◆ **WHAT IS REQUIRED**: Filter the listing and keep only the lines with the word "Blender".

◆ **STORED RECORDS**:

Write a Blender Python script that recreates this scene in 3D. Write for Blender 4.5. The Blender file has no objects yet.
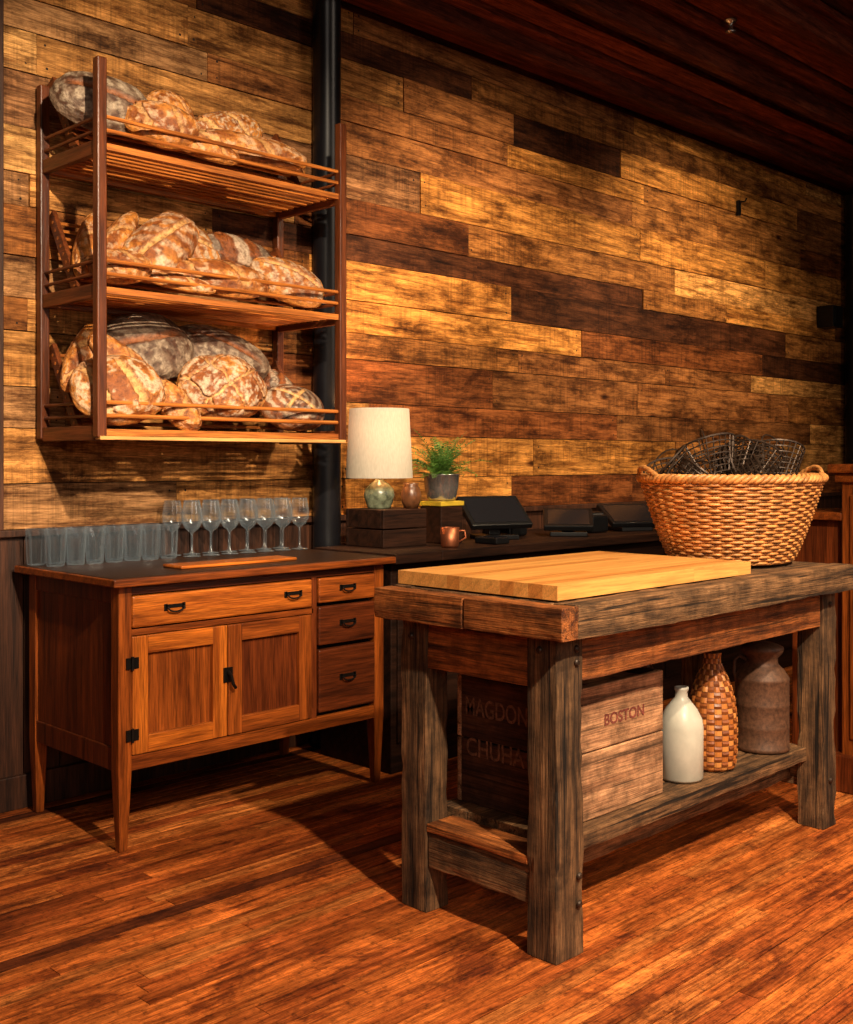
import bpy, math, random
from mathutils import Vector, Matrix, Euler, noise
random.seed(7)
scene = bpy.context.scene
try:
    scene.view_settings.view_transform = 'Standard'
    scene.view_settings.look = 'None'
except Exception:
    pass

# ------------------------------------------------------------------ materials
def new_mat(name):
    m = bpy.data.materials.new(name); m.use_nodes = True
    nt = m.node_tree; b = nt.nodes['Principled BSDF']
    return m, nt, b
def ramp(nt, fac, stops):
    r = nt.nodes.new('ShaderNodeValToRGB')
    els = r.color_ramp.elements
    while len(els) < len(stops): els.new(0.5)
    for e, (p, c) in zip(els, stops):
        e.position = p; e.color = (c[0], c[1], c[2], 1)
    nt.links.new(fac, r.inputs['Fac']); return r.outputs['Color']
def mul(nt, a, b, fac=1.0):
    m = nt.nodes.new('ShaderNodeMixRGB'); m.blend_type = 'MULTIPLY'
    if isinstance(fac, float): m.inputs[0].default_value = fac
    else: nt.links.new(fac, m.inputs[0])
    nt.links.new(a, m.inputs[1]); nt.links.new(b, m.inputs[2]); return m.outputs[0]
def nz(nt, vec, scale, detail=6, dist=0.0, rough=0.6):
    n = nt.nodes.new('ShaderNodeTexNoise'); n.inputs['Scale'].default_value = scale
    n.inputs['Detail'].default_value = detail; n.inputs['Distortion'].default_value = dist
    n.inputs['Roughness'].default_value = rough
    nt.links.new(vec, n.inputs['Vector']); return n.outputs['Fac']
def wave(nt, vec, scale, dist, dscale=1.0):
    n = nt.nodes.new('ShaderNodeTexWave'); n.wave_type = 'BANDS'; n.bands_direction = 'DIAGONAL'; n.wave_profile = 'SAW'
    n.inputs['Scale'].default_value = scale; n.inputs['Distortion'].default_value = dist
    n.inputs['Detail'].default_value = 3; n.inputs['Detail Scale'].default_value = dscale; n.inputs['Detail Roughness'].default_value = .6
    nt.links.new(vec, n.inputs['Vector']); return n.outputs['Fac']
def mapv(nt, vec, s):
    m = nt.nodes.new('ShaderNodeMapping'); m.inputs['Scale'].default_value = s
    nt.links.new(vec, m.inputs['Vector']); return m.outputs['Vector']
def bump(nt, b, h, strength=0.3, dist=0.01):
    n = nt.nodes.new('ShaderNodeBump'); n.inputs['Strength'].default_value = strength
    n.inputs['Distance'].default_value = dist
    nt.links.new(h, n.inputs['Height']); nt.links.new(n.outputs['Normal'], b.inputs['Normal'])
def coords(nt, attr=None):
    tc = nt.nodes.new('ShaderNodeTexCoord')
    if attr:
        a = nt.nodes.new('ShaderNodeAttribute'); a.attribute_name = attr; f = a.outputs['Fac']
    else:
        a = nt.nodes.new('ShaderNodeObjectInfo'); f = a.outputs['Random']
    k = nt.nodes.new('ShaderNodeMath'); k.operation = 'MULTIPLY'; k.inputs[1].default_value = 61.0
    nt.links.new(f, k.inputs[0])
    v = nt.nodes.new('ShaderNodeVectorMath'); v.operation = 'ADD'
    nt.links.new(tc.outputs['Object'], v.inputs[0]); nt.links.new(k.outputs[0], v.inputs[1])
    return v.outputs[0]
def g3(k): return (k, k * .96, k * .92)
def axs(axis, lo, hi):
    return tuple(lo if a == axis else hi for a in 'xyz')
def wood(name, light, dark, axis='x', rough=0.55, contrast=0.16, bumpk=0.3, spec=0.35, fine=0.35, crack=1.0, ring=.2):
    m, nt, b = new_mat(name)
    v = coords(nt)
    mid = tuple((l + d) / 2 for l, d in zip(light, dark))
    n1 = nz(nt, mapv(nt, v, axs(axis, 1.8, 26)), 1.0, 10, 0.3, .68)
    c = ramp(nt, n1, [(0.5 - contrast, dark), (0.5, mid), (0.5 + contrast, light)])
    w = wave(nt, mapv(nt, v, axs(axis, .06, 1)), 14, 5, .8)
    c = mul(nt, c, ramp(nt, w, [(0.0, g3(1 - ring)), (0.45, g3(1.1)), (1, g3(1.12))]))
    n2 = nz(nt, mapv(nt, v, axs(axis, 9, 260)), 1.0, 4)
    c = mul(nt, c, ramp(nt, n2, [(0.38, g3(1 - fine)), (0.58, g3(1.15))]))
    if crack < 1:
        n3 = nz(nt, mapv(nt, v, axs(axis, 1.1, 55)), 1.0, 3, .2)
        c = mul(nt, c, ramp(nt, n3, [(0.35, g3(crack)), (0.41, g3(1))]))
        n4 = nz(nt, v, 11, 9, 0, .72)
        c = mul(nt, c, ramp(nt, n4, [(0.38, g3(.5)), (0.6, g3(1.3))]))
        mm = nt.nodes.new('ShaderNodeMath'); mm.operation = 'ADD'; nt.links.new(n2, mm.inputs[0]); nt.links.new(n3, mm.inputs[1]); h = mm.outputs[0]
    else: h = n2
    nt.links.new(c, b.inputs['Base Color'])
    b.inputs['Roughness'].default_value = rough
    b.inputs['Specular IOR Level'].default_value = spec
    bump(nt, b, h, bumpk, 0.004)
    return m
def plain(name, col, rough=0.5, metal=0.0, var=0.15, scale=20, spec=0.5):
    m, nt, b = new_mat(name)
    tc = nt.nodes.new('ShaderNodeTexCoord')
    n = nz(nt, tc.outputs['Object'], scale, 7, 0, .68)
    c = ramp(nt, n, [(0.35, tuple(x * (1 - var) for x in col)), (0.65, tuple(min(1, x * (1 + var)) for x in col))])
    nt.links.new(c, b.inputs['Base Color'])
    b.inputs['Roughness'].default_value = rough; b.inputs['Metallic'].default_value = metal
    b.inputs['Specular IOR Level'].default_value = spec
    return m
def plank_mat(name, rough, bumpk=0.5, spec=0.25, blot=.3, saw=True, ring=.4, grain=30, scuff=False):
    m, nt, b = new_mat(name)
    v = coords(nt, 'rnd')
    a = nt.nodes.new('ShaderNodeAttribute'); a.attribute_name = 'Col'
    out = a.outputs['Color']
    n1 = nz(nt, mapv(nt, v, axs('x', 2.6, grain)), 1.0, 12, 0.3, 0.74)
    out = mul(nt, out, ramp(nt, n1, [(0.38, (.38, .30, .25)), (0.5, (.92, .9, .88)), (0.62, (1.35, 1.35, 1.33))]))
    w = wave(nt, mapv(nt, v, axs('x', .07, 1)), 12, 7, .9)
    out = mul(nt, out, ramp(nt, w, [(0.0, (1 - ring, 1 - ring * 1.15, 1 - ring * 1.25)), (0.25, g3(1.05)), (1, g3(1.12))]))
    n2 = nz(nt, mapv(nt, v, axs('x', 14, 330)), 1.0, 4)
    out = mul(nt, out, ramp(nt, n2, [(0.38, (.6, .56, .52)), (0.56, g3(1.15))]))
    n3 = nz(nt, mapv(nt, v, axs('x', 2.2, 6)), 1.0, 12, 0.3, .76)
    out = mul(nt, out, ramp(nt, n3, [(0.38, (blot, blot * .8, blot * .66)), (0.46, (.78, .74, .70)), (0.58, g3(1.15))]))
    h = n2
    if saw:
        # weathered grey-brown staining
        n7 = nz(nt, mapv(nt, v, (5, 5, 9)), 1.0, 12, .2, .78)
        out = mul(nt, out, ramp(nt, n7, [(0.40, (.48, .44, .42)), (0.50, (.95, .95, .95)), (.6, (1.12, 1.14, 1.18))]))
        n4 = nz(nt, mapv(nt, v, (70, 1, 1.6)), 1.0, 4, .2)
        mask = nz(nt, mapv(nt, v, (1.5, 1, 5)), 1.0, 4)
        mr = ramp(nt, mask, [(.46, (.1, .1, .1)), (.58, (.7, .7, .7))])
        out = mul(nt, out, ramp(nt, n4, [(0.40, g3(.58)), (0.52, g3(1.06))]), mr)
        vo = nt.nodes.new('ShaderNodeTexVoronoi'); vo.inputs['Scale'].default_value = 1.0
        nt.links.new(mapv(nt, v, (1.9, .5, 5.0)), vo.inputs['Vector'])
        out = mul(nt, out, ramp(nt, vo.outputs['Distance'], [(0.035, (.14, .09, .06)), (0.07, (.55, .45, .4)), (.12, g3(1))]))
        mm = nt.nodes.new('ShaderNodeMath'); mm.operation = 'ADD'; nt.links.new(n4, mm.inputs[0]); nt.links.new(n1, mm.inputs[1]); h = mm.outputs[0]
    if scuff:
        tc = nt.nodes.new('ShaderNodeTexCoord')
        n5 = nz(nt, mapv(nt, tc.outputs['Object'], (1, 2.2, 1)), 2.0, 12, .4, .76)
        out = mul(nt, out, ramp(nt, n5, [(0.39, (.36, .27, .22)), (0.48, g3(.95)), (.62, (1.12, 1.16, 1.2))]))
        n6 = nz(nt, tc.outputs['Object'], 42, 8, .2, .76)
        out = mul(nt, out, ramp(nt, n6, [(0.37, g3(.45)), (0.47, g3(1.0)), (.66, g3(1.25))]))
        rr = ramp(nt, n5, [(0.3, g3(rough + .2)), (.7, g3(rough - .05))]); nt.links.new(rr, b.inputs['Roughness'])
    else: b.inputs['Roughness'].default_value = rough
    nt.links.new(out, b.inputs['Base Color'])
    b.inputs['Specular IOR Level'].default_value = spec
    bump(nt, b, h, bumpk, 0.005)
    return m

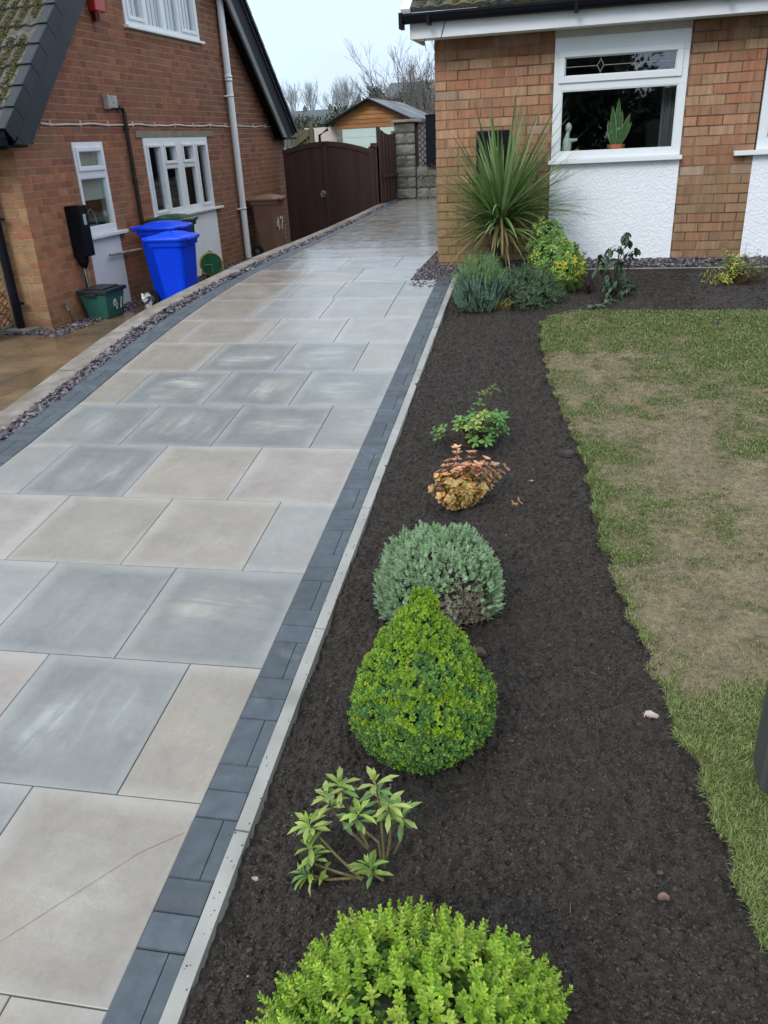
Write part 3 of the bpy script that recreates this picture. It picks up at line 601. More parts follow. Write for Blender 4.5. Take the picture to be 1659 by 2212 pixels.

◆ **COMPLETE ANSWER**:
Write a Blender Python script that recreates this scene in 3D. Write for Blender 4.5. The Blender file has no objects yet.
Write part 3 of the bpy script that recreates this picture. It picks up at line 601. More parts follow. Write for Blender 4.5. Take the picture to be 1659 by 2212 pixels.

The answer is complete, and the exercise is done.